● Task objective: Beginning with the first line below, please repeat the material exactly, ending with the line that includes "R = math.radians".

● Data section:
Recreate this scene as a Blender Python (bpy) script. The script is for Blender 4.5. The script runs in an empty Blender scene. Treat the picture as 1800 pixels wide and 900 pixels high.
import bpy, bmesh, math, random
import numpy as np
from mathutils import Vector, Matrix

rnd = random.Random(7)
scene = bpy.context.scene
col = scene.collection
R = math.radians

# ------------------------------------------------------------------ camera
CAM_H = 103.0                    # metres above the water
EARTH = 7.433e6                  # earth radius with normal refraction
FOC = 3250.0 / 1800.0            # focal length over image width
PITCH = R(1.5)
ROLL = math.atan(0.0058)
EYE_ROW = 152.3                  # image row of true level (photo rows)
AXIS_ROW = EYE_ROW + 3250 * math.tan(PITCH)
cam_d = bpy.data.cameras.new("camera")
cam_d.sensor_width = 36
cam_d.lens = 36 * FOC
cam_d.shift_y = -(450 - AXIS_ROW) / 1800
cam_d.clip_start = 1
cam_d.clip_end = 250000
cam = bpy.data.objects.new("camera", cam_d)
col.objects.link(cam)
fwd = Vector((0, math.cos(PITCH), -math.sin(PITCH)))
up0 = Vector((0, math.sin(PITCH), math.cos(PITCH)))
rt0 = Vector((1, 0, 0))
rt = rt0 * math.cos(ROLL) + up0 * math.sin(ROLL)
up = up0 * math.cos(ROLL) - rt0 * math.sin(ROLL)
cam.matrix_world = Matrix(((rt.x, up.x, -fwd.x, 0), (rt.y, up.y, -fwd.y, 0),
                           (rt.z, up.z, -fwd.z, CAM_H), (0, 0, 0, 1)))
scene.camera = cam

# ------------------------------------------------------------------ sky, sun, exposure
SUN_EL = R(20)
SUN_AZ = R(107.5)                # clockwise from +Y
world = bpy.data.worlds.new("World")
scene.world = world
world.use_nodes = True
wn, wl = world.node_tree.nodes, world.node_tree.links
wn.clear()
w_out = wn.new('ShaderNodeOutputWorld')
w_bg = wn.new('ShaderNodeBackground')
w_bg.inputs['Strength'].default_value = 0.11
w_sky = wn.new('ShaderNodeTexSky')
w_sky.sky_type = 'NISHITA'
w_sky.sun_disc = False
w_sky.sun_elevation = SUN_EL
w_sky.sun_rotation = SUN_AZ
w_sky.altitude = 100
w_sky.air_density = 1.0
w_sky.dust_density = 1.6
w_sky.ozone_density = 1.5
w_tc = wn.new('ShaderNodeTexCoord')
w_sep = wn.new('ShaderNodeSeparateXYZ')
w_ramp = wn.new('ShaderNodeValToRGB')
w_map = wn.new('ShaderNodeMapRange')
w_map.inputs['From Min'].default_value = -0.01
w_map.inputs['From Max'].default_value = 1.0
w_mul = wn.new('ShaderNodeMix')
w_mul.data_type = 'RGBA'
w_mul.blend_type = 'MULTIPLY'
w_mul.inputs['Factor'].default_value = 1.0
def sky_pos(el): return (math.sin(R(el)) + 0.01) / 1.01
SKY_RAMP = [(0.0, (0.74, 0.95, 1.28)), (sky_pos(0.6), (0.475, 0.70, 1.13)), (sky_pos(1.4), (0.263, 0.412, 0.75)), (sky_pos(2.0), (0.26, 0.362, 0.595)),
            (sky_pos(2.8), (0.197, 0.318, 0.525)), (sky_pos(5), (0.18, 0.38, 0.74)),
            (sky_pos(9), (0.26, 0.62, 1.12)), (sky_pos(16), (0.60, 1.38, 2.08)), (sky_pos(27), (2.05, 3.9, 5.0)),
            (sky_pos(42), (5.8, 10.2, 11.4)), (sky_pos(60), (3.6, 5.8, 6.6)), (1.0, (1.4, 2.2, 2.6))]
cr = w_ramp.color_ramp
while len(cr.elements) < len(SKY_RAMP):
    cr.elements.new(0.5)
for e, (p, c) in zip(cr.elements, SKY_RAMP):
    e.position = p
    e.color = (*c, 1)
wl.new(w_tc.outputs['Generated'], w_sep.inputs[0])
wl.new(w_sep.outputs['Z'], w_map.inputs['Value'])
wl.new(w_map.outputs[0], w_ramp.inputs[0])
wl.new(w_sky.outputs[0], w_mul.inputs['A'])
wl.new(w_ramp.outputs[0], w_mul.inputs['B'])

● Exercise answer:
Recreate this scene as a Blender Python (bpy) script. The script is for Blender 4.5. The script runs in an empty Blender scene. Treat the picture as 1800 pixels wide and 900 pixels high.
import bpy, bmesh, math, random
import numpy as np
from mathutils import Vector, Matrix

rnd = random.Random(7)
scene = bpy.context.scene
col = scene.collection
R = math.radians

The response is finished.